■ **SET EXERCISE**: Extract exactly those lines that lie between the start of the material and the line with "MB().box(-.31, .05, -.315, -.3, .1, at(960, 448, 4.6).z", including both boundary lines and no others.

===============

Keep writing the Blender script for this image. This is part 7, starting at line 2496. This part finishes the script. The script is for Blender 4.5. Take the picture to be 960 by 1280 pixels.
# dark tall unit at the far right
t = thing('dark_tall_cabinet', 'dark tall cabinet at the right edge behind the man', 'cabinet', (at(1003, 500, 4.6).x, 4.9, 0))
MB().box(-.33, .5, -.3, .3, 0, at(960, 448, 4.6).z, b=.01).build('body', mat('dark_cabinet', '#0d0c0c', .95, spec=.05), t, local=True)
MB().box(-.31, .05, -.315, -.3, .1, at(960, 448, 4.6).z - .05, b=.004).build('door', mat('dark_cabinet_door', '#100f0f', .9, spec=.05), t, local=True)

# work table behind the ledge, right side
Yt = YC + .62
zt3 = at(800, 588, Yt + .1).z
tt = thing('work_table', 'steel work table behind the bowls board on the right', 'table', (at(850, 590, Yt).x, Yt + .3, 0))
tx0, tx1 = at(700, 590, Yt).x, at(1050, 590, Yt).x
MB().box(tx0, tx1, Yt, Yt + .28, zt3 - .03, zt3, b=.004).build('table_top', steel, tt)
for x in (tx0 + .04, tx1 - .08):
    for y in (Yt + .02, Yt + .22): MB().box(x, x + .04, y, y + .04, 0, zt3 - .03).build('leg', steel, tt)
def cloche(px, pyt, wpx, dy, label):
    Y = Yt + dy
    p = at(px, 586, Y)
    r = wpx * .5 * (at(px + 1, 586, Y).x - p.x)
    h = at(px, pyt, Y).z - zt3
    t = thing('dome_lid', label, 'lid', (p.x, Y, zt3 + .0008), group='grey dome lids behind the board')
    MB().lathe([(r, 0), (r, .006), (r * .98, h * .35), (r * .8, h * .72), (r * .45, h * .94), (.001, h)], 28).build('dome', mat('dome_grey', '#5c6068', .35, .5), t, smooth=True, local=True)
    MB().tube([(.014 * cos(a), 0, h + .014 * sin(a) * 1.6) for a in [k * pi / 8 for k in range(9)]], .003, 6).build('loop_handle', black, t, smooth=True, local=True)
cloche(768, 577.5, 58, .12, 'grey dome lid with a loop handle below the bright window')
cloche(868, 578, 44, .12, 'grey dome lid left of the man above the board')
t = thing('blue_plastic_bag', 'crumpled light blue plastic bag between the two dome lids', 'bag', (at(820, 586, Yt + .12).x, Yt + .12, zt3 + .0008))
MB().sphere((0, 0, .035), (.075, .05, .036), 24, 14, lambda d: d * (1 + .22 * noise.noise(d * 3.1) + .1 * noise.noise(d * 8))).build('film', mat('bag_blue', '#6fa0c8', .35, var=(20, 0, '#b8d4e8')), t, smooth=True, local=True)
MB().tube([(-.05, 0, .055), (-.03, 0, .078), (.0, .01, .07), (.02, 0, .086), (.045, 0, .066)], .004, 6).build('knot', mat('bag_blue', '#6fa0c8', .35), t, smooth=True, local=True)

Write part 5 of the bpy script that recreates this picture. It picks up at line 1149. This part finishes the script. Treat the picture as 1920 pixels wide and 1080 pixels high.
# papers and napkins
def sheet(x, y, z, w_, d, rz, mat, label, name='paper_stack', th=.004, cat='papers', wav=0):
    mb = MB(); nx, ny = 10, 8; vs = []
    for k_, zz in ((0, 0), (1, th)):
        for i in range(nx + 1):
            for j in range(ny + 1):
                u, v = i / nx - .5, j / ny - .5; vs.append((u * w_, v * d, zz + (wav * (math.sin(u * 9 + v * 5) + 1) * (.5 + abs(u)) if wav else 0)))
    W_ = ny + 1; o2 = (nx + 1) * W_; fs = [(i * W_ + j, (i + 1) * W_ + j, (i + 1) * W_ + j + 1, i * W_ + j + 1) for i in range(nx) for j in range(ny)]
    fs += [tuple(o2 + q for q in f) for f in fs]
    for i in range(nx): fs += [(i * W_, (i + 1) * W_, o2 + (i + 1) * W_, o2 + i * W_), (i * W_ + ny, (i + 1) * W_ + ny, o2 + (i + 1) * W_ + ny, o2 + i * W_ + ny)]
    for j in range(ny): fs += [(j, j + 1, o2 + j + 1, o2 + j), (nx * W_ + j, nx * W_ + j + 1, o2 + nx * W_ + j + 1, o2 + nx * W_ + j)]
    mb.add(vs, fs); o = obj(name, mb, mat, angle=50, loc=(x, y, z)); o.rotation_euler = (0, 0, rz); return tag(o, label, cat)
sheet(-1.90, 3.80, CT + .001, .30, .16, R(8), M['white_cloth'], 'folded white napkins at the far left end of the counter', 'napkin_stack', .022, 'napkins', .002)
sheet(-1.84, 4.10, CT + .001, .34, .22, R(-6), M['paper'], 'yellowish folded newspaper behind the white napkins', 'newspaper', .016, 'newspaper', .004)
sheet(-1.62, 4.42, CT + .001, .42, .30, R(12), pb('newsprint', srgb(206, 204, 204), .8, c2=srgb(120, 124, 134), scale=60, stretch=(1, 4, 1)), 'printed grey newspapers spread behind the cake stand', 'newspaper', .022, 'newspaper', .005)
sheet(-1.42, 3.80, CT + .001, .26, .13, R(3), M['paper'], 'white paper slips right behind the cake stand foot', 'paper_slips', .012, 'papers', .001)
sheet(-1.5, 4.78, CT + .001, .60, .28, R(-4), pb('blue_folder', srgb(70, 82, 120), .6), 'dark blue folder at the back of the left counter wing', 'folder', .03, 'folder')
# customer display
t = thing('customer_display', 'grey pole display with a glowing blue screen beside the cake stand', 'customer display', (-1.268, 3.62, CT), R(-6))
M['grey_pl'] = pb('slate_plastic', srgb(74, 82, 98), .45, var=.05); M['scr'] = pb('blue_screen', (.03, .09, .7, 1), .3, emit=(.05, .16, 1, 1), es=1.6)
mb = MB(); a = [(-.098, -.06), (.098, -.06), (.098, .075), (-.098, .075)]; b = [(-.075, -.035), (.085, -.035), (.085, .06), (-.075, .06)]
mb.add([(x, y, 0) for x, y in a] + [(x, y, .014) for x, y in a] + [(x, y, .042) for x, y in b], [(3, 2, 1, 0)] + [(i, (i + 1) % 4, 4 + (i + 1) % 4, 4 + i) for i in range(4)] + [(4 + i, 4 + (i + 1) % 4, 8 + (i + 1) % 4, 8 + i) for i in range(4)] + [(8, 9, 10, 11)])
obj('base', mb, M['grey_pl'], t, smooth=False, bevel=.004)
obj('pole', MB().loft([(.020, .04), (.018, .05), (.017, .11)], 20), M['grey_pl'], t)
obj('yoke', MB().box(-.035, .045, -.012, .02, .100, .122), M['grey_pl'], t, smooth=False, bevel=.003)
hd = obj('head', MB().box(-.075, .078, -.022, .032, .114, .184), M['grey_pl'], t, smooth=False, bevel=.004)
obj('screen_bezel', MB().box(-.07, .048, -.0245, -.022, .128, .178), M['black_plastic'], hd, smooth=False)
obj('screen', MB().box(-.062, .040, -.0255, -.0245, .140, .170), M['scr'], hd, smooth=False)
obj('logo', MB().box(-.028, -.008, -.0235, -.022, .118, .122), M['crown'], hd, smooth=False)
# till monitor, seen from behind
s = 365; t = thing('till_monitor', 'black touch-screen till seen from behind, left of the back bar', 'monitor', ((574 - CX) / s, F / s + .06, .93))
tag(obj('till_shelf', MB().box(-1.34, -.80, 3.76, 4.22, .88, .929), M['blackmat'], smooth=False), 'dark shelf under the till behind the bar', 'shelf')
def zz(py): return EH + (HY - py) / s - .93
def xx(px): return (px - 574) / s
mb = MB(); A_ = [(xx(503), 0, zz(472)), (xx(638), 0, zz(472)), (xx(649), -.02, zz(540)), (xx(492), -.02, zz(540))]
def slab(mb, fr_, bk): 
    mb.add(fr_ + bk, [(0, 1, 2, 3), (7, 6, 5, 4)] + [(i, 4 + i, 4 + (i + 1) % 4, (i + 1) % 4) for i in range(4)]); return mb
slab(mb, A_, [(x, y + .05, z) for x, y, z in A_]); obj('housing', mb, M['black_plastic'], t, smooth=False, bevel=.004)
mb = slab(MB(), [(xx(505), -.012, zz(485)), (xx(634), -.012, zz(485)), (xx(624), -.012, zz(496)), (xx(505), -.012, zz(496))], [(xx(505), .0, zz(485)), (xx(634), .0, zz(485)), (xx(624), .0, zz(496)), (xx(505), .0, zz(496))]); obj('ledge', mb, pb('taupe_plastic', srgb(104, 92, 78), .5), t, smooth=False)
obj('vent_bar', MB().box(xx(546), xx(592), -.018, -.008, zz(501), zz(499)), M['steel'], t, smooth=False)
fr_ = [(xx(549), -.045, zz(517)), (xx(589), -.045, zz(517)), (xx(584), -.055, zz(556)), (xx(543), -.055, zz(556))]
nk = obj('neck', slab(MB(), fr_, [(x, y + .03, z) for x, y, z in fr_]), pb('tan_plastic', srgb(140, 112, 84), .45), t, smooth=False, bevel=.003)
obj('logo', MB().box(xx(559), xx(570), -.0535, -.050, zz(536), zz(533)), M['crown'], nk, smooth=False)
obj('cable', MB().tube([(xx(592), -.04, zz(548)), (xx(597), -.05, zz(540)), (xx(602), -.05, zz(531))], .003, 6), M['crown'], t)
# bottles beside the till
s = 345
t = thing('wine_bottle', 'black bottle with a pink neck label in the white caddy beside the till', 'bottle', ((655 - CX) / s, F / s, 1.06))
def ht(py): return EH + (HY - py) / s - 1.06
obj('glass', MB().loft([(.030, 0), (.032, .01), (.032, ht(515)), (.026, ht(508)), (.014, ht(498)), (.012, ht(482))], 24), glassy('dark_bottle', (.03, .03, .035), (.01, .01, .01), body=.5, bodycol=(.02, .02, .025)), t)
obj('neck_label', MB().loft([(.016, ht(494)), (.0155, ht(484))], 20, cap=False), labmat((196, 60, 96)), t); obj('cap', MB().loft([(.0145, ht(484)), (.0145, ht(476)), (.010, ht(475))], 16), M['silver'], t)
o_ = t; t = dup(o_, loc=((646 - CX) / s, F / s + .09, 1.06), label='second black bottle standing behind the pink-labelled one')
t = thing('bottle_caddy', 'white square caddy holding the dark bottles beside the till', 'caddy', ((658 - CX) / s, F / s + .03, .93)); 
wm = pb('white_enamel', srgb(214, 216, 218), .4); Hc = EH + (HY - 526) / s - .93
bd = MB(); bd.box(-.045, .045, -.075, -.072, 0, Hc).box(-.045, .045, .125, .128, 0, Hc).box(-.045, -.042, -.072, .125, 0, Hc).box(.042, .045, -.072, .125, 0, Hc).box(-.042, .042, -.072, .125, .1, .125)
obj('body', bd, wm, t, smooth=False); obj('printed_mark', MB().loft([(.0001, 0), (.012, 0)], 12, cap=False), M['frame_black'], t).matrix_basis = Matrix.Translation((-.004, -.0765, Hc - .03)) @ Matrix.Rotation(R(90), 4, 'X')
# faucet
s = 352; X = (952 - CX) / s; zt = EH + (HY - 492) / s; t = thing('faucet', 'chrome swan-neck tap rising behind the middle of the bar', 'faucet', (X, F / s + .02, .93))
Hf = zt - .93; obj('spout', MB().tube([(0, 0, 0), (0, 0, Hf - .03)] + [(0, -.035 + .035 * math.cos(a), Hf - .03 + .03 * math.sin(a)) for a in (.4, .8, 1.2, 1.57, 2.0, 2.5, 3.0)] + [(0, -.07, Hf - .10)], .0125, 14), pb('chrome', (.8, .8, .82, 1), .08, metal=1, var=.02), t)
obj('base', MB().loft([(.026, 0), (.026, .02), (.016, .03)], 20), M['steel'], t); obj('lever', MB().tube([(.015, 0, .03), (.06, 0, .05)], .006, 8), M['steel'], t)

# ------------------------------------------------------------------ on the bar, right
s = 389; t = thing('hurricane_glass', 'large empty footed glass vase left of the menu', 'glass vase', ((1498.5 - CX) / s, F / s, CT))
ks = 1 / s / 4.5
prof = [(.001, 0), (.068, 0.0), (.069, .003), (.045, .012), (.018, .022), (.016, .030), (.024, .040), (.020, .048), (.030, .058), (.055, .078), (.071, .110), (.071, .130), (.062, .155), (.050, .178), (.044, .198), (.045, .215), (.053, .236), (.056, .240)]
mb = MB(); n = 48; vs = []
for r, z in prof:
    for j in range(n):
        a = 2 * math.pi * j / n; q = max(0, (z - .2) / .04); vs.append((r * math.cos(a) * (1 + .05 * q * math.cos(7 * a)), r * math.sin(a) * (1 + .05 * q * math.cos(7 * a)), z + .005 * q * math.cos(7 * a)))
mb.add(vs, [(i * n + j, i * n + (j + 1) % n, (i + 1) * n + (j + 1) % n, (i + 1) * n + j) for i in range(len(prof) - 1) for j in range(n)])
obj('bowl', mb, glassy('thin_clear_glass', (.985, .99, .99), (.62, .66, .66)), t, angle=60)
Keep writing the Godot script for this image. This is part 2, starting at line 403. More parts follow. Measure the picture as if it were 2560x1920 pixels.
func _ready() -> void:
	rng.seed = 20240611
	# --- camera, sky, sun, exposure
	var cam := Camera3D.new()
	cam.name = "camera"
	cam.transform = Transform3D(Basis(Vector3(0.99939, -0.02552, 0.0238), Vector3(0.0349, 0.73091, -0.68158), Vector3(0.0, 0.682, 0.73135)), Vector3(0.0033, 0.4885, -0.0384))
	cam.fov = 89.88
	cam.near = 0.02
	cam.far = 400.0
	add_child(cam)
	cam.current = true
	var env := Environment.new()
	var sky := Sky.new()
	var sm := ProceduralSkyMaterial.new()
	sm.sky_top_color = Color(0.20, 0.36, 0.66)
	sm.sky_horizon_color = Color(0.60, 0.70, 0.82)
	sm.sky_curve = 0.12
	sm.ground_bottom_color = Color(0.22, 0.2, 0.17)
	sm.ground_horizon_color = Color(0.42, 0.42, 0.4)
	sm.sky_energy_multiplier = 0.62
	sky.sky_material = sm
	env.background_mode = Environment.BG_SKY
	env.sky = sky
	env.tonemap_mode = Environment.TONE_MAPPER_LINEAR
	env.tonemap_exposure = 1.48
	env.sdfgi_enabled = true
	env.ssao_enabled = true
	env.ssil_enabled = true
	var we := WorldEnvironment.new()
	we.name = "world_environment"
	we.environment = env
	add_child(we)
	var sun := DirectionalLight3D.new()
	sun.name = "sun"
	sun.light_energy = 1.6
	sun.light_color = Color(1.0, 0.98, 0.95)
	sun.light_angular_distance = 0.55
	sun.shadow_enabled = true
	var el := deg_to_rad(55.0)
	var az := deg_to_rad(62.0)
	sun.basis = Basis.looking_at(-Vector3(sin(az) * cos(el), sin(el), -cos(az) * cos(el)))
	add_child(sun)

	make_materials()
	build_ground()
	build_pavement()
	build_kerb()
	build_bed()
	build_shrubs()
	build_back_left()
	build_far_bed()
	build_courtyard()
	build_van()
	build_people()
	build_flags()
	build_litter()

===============

■ **WRITTEN SOLUTION**:
Keep writing the Blender script for this image. This is part 7, starting at line 2496. This part finishes the script. The script is for Blender 4.5. Take the picture to be 960 by 1280 pixels.
# dark tall unit at the far right
t = thing('dark_tall_cabinet', 'dark tall cabinet at the right edge behind the man', 'cabinet', (at(1003, 500, 4.6).x, 4.9, 0))
MB().box(-.33, .5, -.3, .3, 0, at(960, 448, 4.6).z, b=.01).build('body', mat('dark_cabinet', '#0d0c0c', .95, spec=.05), t, local=True)
MB().box(-.31, .05, -.315, -.3, .1, at(960, 448, 4.6).z - .05, b=.004).build('door', mat('dark_cabinet_door', '#100f0f', .9, spec=.05), t, local=True)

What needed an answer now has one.